Time finally came for Bakn to open on Aug. 22, after the co-owners had created a successful social media buzz for the region’s bacon boosters.
“The opening week went fantastic,” Tozzie, an Upper St. Clair High School graduate, says. “We had a great crowd. It was just a wonderful time, seeing people expressing such happiness and joy to come in and try our food, and to meet with us and chat with us.”
Beyond the bacon, Bakn patrons will notice staff members wearing shirts bearing distinctive sayings.
“There are a lot of bacon sayings out there,” Tozzie says. “We settled on three of them that we like:”
• “meet. eat. repeat.”
• “praise the lård,” with a halo over the second “a”
• “I like pig butts and I cannot lie”
The latter just might be with apologies to Sir Mix-a-Lot.
Tozzie and McMahon make no apologies about where they chose to set up shop, as they’re enthusiastic about Carnegie, where Tozzie has lived for 12 years.
“We looked at a lot of places, a lot of different areas,” McMahon says, mentioning Lawrenceville, Mt. Lebanon, Beechview and Pittsburgh’s South Side, where she has her dental office.
“We realized that this Main Street area was really, really developing,” she says. “The business development corporation here in Carnegie has some real visionaries. They wanted to make Main Street filled with independent restaurants and shops, and they were welcoming.”

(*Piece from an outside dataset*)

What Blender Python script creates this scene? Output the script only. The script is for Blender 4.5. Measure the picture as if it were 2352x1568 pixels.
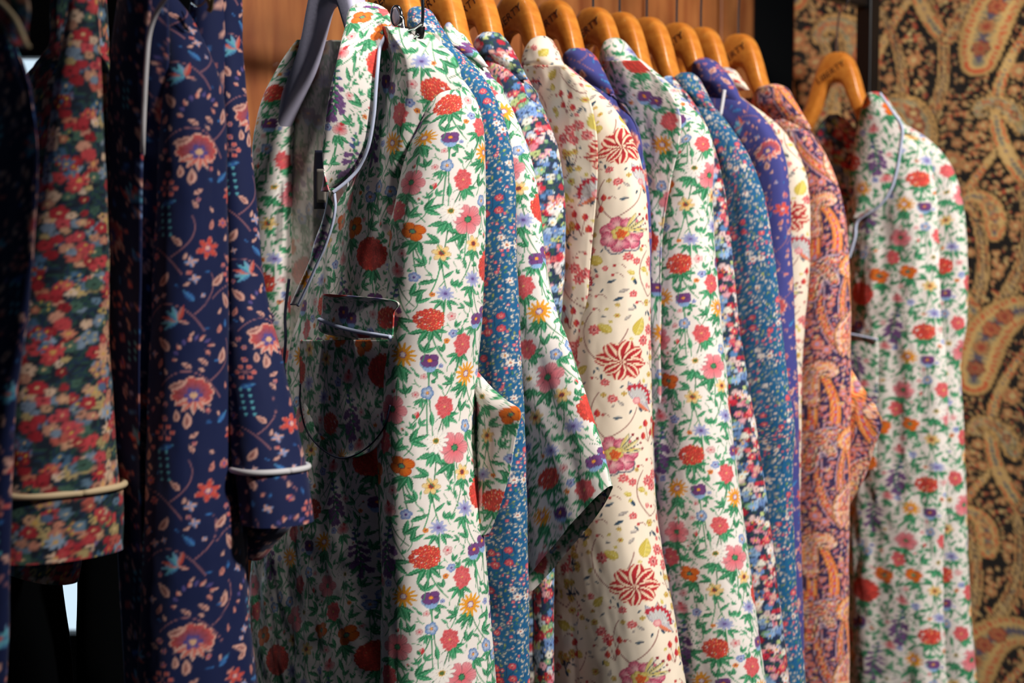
import bpy, bmesh, math
import numpy as np
from mathutils import Vector

for o in list(bpy.data.objects):
    bpy.data.objects.remove(o, do_unlink=True)
scene = bpy.context.scene
C = scene.collection

# ---------------------------------------------------------------- camera
W, H = 2352, 1568
F = 50/36*W                      # focal length in pixels (50 mm on a 36 mm sensor)
CAM_Z = 1.20
PITCH = math.atan((H/2-599)/F)   # the horizon lies at row 599
cam_data = bpy.data.cameras.new('camera')
cam_data.lens, cam_data.sensor_width = 50, 36
cam_data.dof.use_dof = True
cam_data.dof.focus_distance = 1.80
cam_data.dof.aperture_fstop = 3.4
cam_data.clip_start = .05
cam = bpy.data.objects.new('camera', cam_data)
cam.location = (0, 0, CAM_Z)
cam.rotation_euler = (math.pi/2-PITCH, 0, 0)
C.objects.link(cam)
scene.camera = cam

# ---------------------------------------------------------------- light and exposure
scene.view_settings.view_transform = 'Standard'
scene.view_settings.look = 'None'
scene.view_settings.exposure = 0.0
scene.view_settings.gamma = 1.0
scene.view_settings.use_curve_mapping = False
world = bpy.data.worlds.new('world')
scene.world = world
world.use_nodes = True
world.node_tree.nodes['Background'].inputs[0].default_value = (.55, .75, 1, 1)
world.node_tree.nodes['Background'].inputs[1].default_value = .025

def lamp(name, kind, loc, aim, power, col, **kw):
    d = bpy.data.lights.new(name, kind)
    d.energy, d.color = power, col
    for k, v in kw.items():
        setattr(d, k, v)
    o = bpy.data.objects.new(name, d)
    o.location = loc
    o.rotation_euler = (Vector(aim)-Vector(loc)).to_track_quat('-Z', 'Y').to_euler()
    C.objects.link(o)
    return o
lamp('ceiling_spotlight', 'SPOT', (1.6, .45, 2.75), (.5, 2.15, 1.2), 450, (1, .94, .89), spot_size=math.radians(70), spot_blend=1., shadow_soft_size=.12)
lamp('ceiling_spotlight', 'SPOT', (-.15, 1.42, 2.9), (-.22, 1.93, 1.5), 95, (1, .95, .91), spot_size=math.radians(26), spot_blend=1., shadow_soft_size=.06)
lamp('window_side_fill', 'AREA', (-.98, 3.1, 1.35), (-.37, 2.08, 1.35), 9, (.55, .75, 1), size=.35)  # added cool lamp before the window, tints the front robe's far shoulder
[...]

Bakn welcomes patrons into the former Carnegie Granite Works building – the name still is inscribed prominently on the façade – from which the well-known-locally Ferri family operated for decades.
“We wanted that light industrial feel, and because this is a former granite showroom and shop, it was exactly what we were looking for,” McMahon explains.
Plans call for the second floor to become event space and for a roof garden with seating on the third.
In the meantime, Tozzie and McMahon are enjoying the flurry of activity surrounding Bakn’s successful opening.
“It makes us feel wonderful,” McMahon says. “It makes us feel like we are doing something that people are enjoying.”